The second USS Somers was a brig in the United States Navy during the John Tyler administration which became infamous for being the only U.S. Navy ship to undergo a mutiny which led to executions.

Somers was launched by the New York Navy Yard on 16 April 1842 and commissioned on 12 May 1842, with Commander Alexander Slidell Mackenzie in command.

After a shakedown cruise in June–July to the Spanish colony of Puerto Rico and back, the new brig sailed out of New York harbor on 13 September 1842 bound for the Atlantic coast of Africa with dispatches for frigateVandalia. On this voyage, Somers was acting as an experimental schoolship for naval apprentices.

After calls at Madeira, Tenerife, and Praia, looking for Vandalia, Somers arrived at Monrovia, Liberia on 10 November and learned that the frigate had already sailed for home. The next day, Cdr. Mackenzie headed for the Virgin Islands hoping to meet Vandalia at St.
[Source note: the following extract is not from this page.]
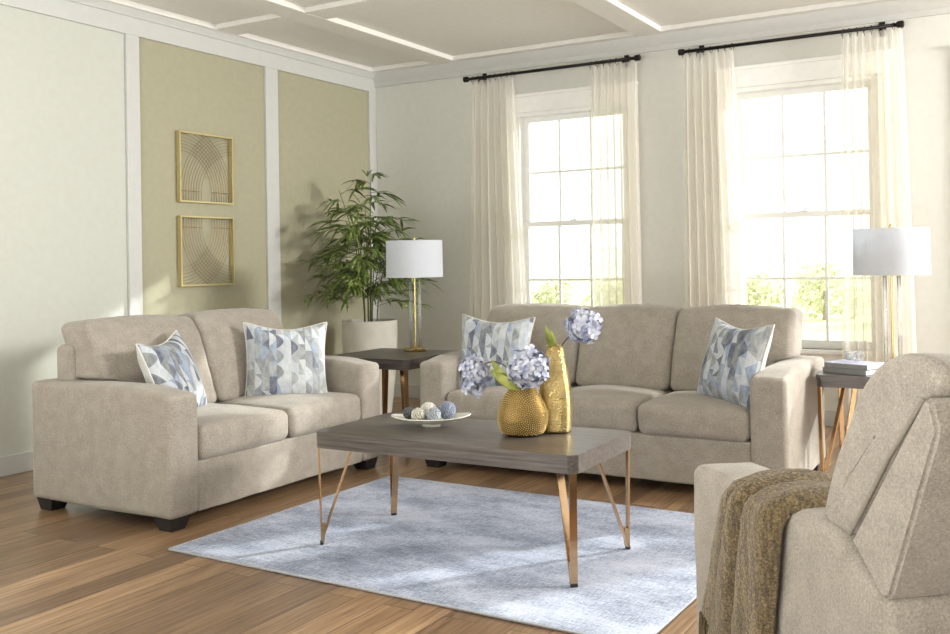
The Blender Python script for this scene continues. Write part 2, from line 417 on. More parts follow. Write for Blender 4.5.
def loft(name, prof, x0, x1, rnd, mat, parent, namp=0, nscale=6, seed=0, nx=24, caps=.0, flip=False):
    """closed (y,z) profile swept along x with rounded ends"""
    P = []
    n = len(prof)
    for i in range(n):
        p0, p1, p2, p3 = [np.array(prof[(i + k) % n], float) for k in (-1, 0, 1, 2)]
        for s_ in range(6):
            t = s_ / 6; P.append(.5 * ((2 * p1) + (-p0 + p2) * t + (2 * p0 - 5 * p1 + 4 * p2 - p3) * t * t + (-p0 + 3 * p1 - 3 * p2 + p3) * t ** 3))
    P = np.array(P); c = P.mean(0); N = len(P)
    tang = np.roll(P, -1, 0) - np.roll(P, 1, 0); nrm = np.stack([tang[:, 1], -tang[:, 0]], 1); nrm /= np.linalg.norm(nrm, axis=1)[:, None] + 1e-9
    if ((P - c) * nrm).sum() < 0: nrm = -nrm
    left = [(x0 + rnd * (1 - math.cos(a)), rnd * (1 - math.sin(a))) for a in [PI / 2 * k / 5 for k in range(6)]]
    right = [(x1 - rnd * (1 - math.cos(a)), rnd * (1 - math.sin(a))) for a in [PI / 2 * k / 5 for k in range(5, -1, -1)]]
    xs = left + [(x0 + rnd + (x1 - x0 - 2 * rnd) * k / nx, 0) for k in range(1, nx)] + right
    V = []
    # inner caps: shrink toward centroid
    def ring(x, ins, sc=1.0):
        Q = P - nrm * ins; Q = c + (Q - c) * sc
        for q in Q:
            p = Vector((x, q[0], q[1]))
            if namp: w = p * nscale + Vector((seed, seed * 2.3, 0)); p = p + noise.noise_vector(w) * namp + noise.noise_vector(w * 3) * namp * .3
            V.append(p)
    ring(x0, rnd, .02); ring(x0, rnd, .5); ring(x0, rnd, .85)
    for x, ins in xs: ring(x, ins)
    ring(x1, rnd, .85); ring(x1, rnd, .5); ring(x1, rnd, .02)
    R_ = len(V) // N
    Fc = [(i * N + k, (i + 1) * N + k, (i + 1) * N + (k + 1) % N, i * N + (k + 1) % N) for i in range(R_ - 1) for k in range(N)]
    if flip: Fc = [f[::-1] for f in Fc]
    o = link(name, V, Fc, mat, parent)
    bm = bmesh.new(); bm.from_mesh(o.data); bmesh.ops.recalc_face_normals(bm, faces=bm.faces); bm.to_mesh(o.data); bm.free()
    return o

# ------------------------------------------------------------------ room shell
XR = 4.2; Y0 = -1.2; HC = 2.955
def struct(o): o['kind'] = 'structure'; return o
struct(MB().box(XW - .15, XR, Y0, YB + .16, -.08, 0).build('floor', M['floor']))
struct(MB().box(XW - .15, XR, Y0, YB + .16, HC, HC + .08).build('ceiling', M['ceiling_paint']))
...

Thomas before returning to New York.

On 25 November 1842, during the passage to the West Indies, Midshipman Philip Spencer, the son of Secretary of War John C. Spencer, allegedly told purser's steward J.W. Wales of a planned mutiny by approximately 20 of Somers crew, who intended to use the ship for piracy from the Isle of Pines. Seaman Elisha Small was involved in the conversation, and Wales was threatened with death if he revealed Spencer's plan.